Every coverage has strengths and weaknesses. Sunday night, the Buffalo Bills exploited the ever living heck out of the Pittsburgh Steelers’ Cover 2.
So what is the weakness of Cover 2? The “hole” shot. Traditional Cover 2 has the corner play the flat, the safety the deep half. That creates a gap along the sideline behind the corner and in front of the safety. Because the safety has to defend half the field – i.e. nearly 27 yards – he’s stressed to match any sideline route.
The most common concept to beat Cover 2 is called “smash,” designed to put the corner in conflict. Two-man combination route with a flat route to hold the corner underneath and a corner route over the top. Keep the corner shallow, force the safety to rally and drive on the corner. Tough assignment for nearly anyone.
At least twice Sunday, the Bills successfully ran smash. The first came on 3rd and 10 in the third quarter. Josh Allen finds John Brown for a 20 yard gain.
The flat route by the back holds Steven Nelson, opening up Brown on the corner. And Edmunds isn’t able to chase it in time. The issue? Nelson doesn’t get enough depth. Corners have to help the safety to defend this concept by getting depth and squeeze the throw, hopefully discouraging the QB from throwing it or being late in his decision.

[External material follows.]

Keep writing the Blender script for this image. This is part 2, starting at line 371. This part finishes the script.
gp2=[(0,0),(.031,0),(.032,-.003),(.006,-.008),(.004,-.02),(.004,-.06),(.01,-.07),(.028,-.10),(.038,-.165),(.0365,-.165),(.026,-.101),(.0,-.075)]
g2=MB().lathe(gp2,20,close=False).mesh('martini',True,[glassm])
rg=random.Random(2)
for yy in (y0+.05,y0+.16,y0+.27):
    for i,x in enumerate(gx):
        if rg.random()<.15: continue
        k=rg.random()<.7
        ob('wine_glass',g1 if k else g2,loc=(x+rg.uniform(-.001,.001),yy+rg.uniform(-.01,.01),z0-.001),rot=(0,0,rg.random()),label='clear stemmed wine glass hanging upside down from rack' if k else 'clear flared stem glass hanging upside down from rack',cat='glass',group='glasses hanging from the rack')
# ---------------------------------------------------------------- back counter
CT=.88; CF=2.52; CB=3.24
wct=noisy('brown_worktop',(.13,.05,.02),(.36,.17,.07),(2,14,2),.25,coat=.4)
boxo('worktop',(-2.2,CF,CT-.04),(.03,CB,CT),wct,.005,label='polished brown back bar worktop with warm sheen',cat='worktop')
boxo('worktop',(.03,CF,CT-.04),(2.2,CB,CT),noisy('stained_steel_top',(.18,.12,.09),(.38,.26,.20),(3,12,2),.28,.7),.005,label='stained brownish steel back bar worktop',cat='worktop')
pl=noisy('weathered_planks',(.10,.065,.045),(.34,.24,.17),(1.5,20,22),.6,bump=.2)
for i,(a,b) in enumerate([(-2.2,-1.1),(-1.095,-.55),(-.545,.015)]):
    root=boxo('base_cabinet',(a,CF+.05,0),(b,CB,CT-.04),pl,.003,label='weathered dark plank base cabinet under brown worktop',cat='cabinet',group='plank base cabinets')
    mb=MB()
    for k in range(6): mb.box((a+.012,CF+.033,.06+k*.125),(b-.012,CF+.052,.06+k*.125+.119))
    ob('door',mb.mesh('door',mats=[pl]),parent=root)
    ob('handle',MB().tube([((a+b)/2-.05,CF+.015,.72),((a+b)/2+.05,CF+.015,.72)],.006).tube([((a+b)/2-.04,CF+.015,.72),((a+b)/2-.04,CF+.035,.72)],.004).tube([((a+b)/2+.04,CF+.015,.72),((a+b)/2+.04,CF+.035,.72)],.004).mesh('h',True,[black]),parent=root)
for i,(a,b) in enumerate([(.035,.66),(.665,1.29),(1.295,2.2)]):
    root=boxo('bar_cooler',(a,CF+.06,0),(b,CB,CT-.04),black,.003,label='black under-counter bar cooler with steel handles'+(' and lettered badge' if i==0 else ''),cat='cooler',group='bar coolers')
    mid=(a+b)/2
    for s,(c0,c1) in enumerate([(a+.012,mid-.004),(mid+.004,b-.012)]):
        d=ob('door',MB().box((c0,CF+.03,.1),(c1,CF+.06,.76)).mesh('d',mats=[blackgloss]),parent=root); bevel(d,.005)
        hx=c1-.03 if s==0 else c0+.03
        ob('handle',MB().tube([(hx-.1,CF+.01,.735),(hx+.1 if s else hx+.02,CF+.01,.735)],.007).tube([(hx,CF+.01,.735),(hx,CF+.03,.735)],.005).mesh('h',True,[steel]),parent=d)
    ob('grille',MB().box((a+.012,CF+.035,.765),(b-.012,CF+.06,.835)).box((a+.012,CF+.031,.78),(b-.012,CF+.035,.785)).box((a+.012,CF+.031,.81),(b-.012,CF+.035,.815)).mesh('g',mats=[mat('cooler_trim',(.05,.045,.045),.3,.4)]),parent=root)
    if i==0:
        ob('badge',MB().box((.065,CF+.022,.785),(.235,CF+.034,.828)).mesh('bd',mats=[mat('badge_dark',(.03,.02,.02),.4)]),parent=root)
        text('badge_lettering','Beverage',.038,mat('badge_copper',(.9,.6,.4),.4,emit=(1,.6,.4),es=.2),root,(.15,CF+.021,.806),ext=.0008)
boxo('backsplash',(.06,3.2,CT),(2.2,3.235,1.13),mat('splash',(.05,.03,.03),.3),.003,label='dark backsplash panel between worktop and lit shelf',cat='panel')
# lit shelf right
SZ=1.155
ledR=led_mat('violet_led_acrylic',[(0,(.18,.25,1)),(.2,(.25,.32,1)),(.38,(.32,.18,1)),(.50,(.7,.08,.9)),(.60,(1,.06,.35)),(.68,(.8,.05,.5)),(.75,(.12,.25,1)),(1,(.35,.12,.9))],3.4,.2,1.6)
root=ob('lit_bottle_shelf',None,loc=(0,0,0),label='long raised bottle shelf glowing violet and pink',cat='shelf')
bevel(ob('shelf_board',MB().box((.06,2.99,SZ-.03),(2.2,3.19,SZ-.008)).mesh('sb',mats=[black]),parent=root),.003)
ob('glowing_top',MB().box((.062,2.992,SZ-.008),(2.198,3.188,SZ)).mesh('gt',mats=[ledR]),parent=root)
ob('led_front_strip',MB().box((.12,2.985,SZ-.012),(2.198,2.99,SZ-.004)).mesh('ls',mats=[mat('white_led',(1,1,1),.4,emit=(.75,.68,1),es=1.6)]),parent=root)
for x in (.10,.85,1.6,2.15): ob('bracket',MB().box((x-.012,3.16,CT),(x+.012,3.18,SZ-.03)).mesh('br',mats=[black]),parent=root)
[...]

You’ll see it in the clip below. Compare him to Mike Hilton, the flat corner to the bottom. Hilton sinks to the Steelers’ 49. Nelson? He’s at the Bills’ 46. Helps open up the window for Allen to make the throw in the hole.
This is on the corner, not the safety. Remember, it’s 3rd and 10. Let the offense throw the checkdown to the back. Then you simply get downhill, rally, and tackle him short of the sticks. Better to give it up short and in front than over your head.
Matt Bowen explained it clearly when describing Cover 2 years ago. He wrote:
“There is a “hole” (or target zone) in Cover 2 between the safety and the corner along the sideline. The 7 (or flag) route and the quick one-step fade are run to attack that area of the coverage. It is on the CB to jam No.1 and then sink (at a 45 degree angle) to protect the safety and take away those two routes. Whenever you see the quarterback complete one of those two throws vs. Cover 2 it is because the CB didn’t get enough depth. That isn’t the safety’s play to make.”
Bills run the same concept on Tyler Kroft’s game-winning touchdown. 3×1 with the TE “nub” weakside. Back to the flat, Kroft on the corner. Here’s a look at it.
So who’s at fault here? On the surface, it’s easy to point to Edmunds and I did after the game. After all, it’s the only route to his side. But that’s still a tough play to make, you don’t know the tight end running the corner until he declares and Edmunds breaks with him. Edmunds has to protect the entire half of the field. The seam, the post, anything from the trips side that comes across.
What about Mark Barron? He drops off Kroft. But he’s in zone coverage, the weakside hook defender, so it makes sense for him not to carry the route the whole way through. Compare him to Cam Sutton on the opposite side. Gets the same depth and width. Zone defense is all about passing off routes based on their distribution.
The guy we’re not talking enough about? Joe Haden. Just like the first play above, Haden probably needs to get depth here. It’s 3rd and 9. Back out in the flat. Anticipate smash, get depth and a squeeze the potential throw. Let them throw underneath, especially with the back running out of your zone. Why Haden chased him, I’m not sure.
To be fair, this is a tough play to breakdown. It’s hard to assign blame with 100% certainty. Pittsburgh may have a different “check” in this situation. With the TE nub, it being in the red zone, sometimes things get played differently than a 2×2 look in the open field. I tried to go through similar situations throughout the season and they’re just aren’t many examples of Pittsburgh getting this look. Makes it more difficult in determining fault.
And as Mike Tomlin said after the game, this is also sound scheme by the Bills. Best route beater against the Steelers Cover 2 look to that side. Stress the corner, stress the safety, and if your QB makes an on-time, perfect throw, as Allen did here, it’s awfully hard to stop.
My advice? Don’t play spot drop Cover 2 on 3rd down. The Steelers probably leaned on that more because they were facing a mobile quarterback and man coverage takes eyes off the ball, making Allen a legitimate threat to run if he escapes the pocket (or making it harder to plaster on a scramble drill). Steelers have had their most third down success on 3rd and long when playing 2 Man, making every throw tight and contested, and that is the really big failure here. Can’t play soft zone with no reroutes in these situations. No surprise they got burned twice in the second half on basic, staple passing concepts.